Thanksgiving Day 2018

A few thoughts for Thanksgiving day…

The whole basis of the Armstrong churches is one of removing all joy from life. These are the people who filled the heads of children with horrors of seeing their parents tortured then hanged from meat-hooks. There is no joy, or love, nor kindness in the entire movement that is ever expounded from the pulpit. Only threats and punishment from some fictional god who has more in common with Hitler or Stalin.

“Coercion in the name of God
is a not love”

The Armstrong based cults immerse themselves in clever hyperbole, not realizing that they place God into a corner as obsolete and outmoded and, in place burn incense to the idol of mammon. They have been fairly successful in their efforts to snatch away the keys to the kingdom from everyone. That just goes to show what can be done with a little greed, a complete lack of scruples, and the help of a bunch of incompetent kleptocrats.

If you were to unpack and analyze the philosophical assumptions behind the Armstrong Churches, you would see that the more strepitant the communication, the more perspicuous the message. Anyone who as been part of the ACOG’s should realize that there is no excuse for the innumerable errors of fact, the slovenly research, the historical ineptitude, the internal contradictions, and the various half-truths, untruths, and gussied-up truths that litter every one of its essays from the first word to the last.

Sociologists refer to the phenomenon of increased devotion to an infantile, intolerant religion at the very hour of its destruction by external evidence as “cognitive dissonance”.

Let them laugh off my research and arguments and forever maintain their current course. Their dogmatism, unregenerate indecencies, and, offensive blasphemies against anything good and decent is like a two-bit huckster conning us into sawing off the very tree limbs upon which we’re sitting. In the end it is you who will suffer.

Now for a uplifting lesson…

A professor of philosophy walked into her lecture hall with a glass of water in hand. The hall was filled with antsy students who were eager to finish up class before heading home for Thanksgiving break. As she wound her way through the aisles, the professor raised the glass of water where everyone could see it; most of the students anticipated the predictable “half empty or half full” question. Instead, with a smile on her face, she inquired: “How heavy is this water?”

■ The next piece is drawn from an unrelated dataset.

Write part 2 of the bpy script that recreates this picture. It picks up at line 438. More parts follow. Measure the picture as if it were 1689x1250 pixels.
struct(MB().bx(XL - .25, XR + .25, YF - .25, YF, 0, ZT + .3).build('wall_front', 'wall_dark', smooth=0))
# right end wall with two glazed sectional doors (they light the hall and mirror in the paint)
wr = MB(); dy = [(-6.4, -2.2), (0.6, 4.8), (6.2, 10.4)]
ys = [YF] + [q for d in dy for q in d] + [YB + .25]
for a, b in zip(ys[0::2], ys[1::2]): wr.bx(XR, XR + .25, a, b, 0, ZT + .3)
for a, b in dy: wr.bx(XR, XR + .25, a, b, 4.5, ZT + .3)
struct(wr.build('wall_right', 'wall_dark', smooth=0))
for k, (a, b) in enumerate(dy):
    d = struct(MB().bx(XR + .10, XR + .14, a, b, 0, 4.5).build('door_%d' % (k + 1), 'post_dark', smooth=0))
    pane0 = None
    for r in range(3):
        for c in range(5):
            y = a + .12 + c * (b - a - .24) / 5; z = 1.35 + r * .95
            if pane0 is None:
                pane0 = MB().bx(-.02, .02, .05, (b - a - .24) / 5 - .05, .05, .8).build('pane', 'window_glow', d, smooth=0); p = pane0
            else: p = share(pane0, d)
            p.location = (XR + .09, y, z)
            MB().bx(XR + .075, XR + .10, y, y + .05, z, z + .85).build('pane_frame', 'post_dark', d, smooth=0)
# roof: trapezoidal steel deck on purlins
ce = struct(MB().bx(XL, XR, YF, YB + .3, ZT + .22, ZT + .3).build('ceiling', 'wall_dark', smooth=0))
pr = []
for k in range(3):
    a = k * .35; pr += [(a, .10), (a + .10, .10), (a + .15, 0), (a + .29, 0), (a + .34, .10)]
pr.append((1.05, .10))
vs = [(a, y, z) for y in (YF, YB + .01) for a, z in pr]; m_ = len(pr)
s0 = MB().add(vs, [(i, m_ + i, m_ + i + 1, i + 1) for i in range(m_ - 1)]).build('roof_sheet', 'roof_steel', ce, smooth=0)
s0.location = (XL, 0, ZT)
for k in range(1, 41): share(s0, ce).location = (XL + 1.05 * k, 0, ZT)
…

The students all went completely silent for a moment as they started thinking it through, then began calling out answers ranging from eight to 20 ounces. One astute student asked, “Does the glass matter?”

The professor replied, “The absolute weight doesn’t matter; it depends on how long I hold the glass filled with water. If I hold it all up for a minute or two, it’s not a problem. If I hold it for an hour, my arm will probably start to ache. If I continue to hold it for a day, my arm will go numb and feel paralyzed. The weight of the glass doesn’t change, but the longer I hold it, the heavier it becomes.”

She continued, “The stress and worries that you carry around in life are like that glass of water. Think on them for a minute or so and nothing happens… keep thinking about them for a bit longer, and they begin to hurt. And, if you think about them and hold them up all day long, you will feel paralyzed—incapable of doing anything.”

Thanksgiving is a time of letting go. The longer we focus on what is truly important in life, the more we can find enjoyment in those who really matter.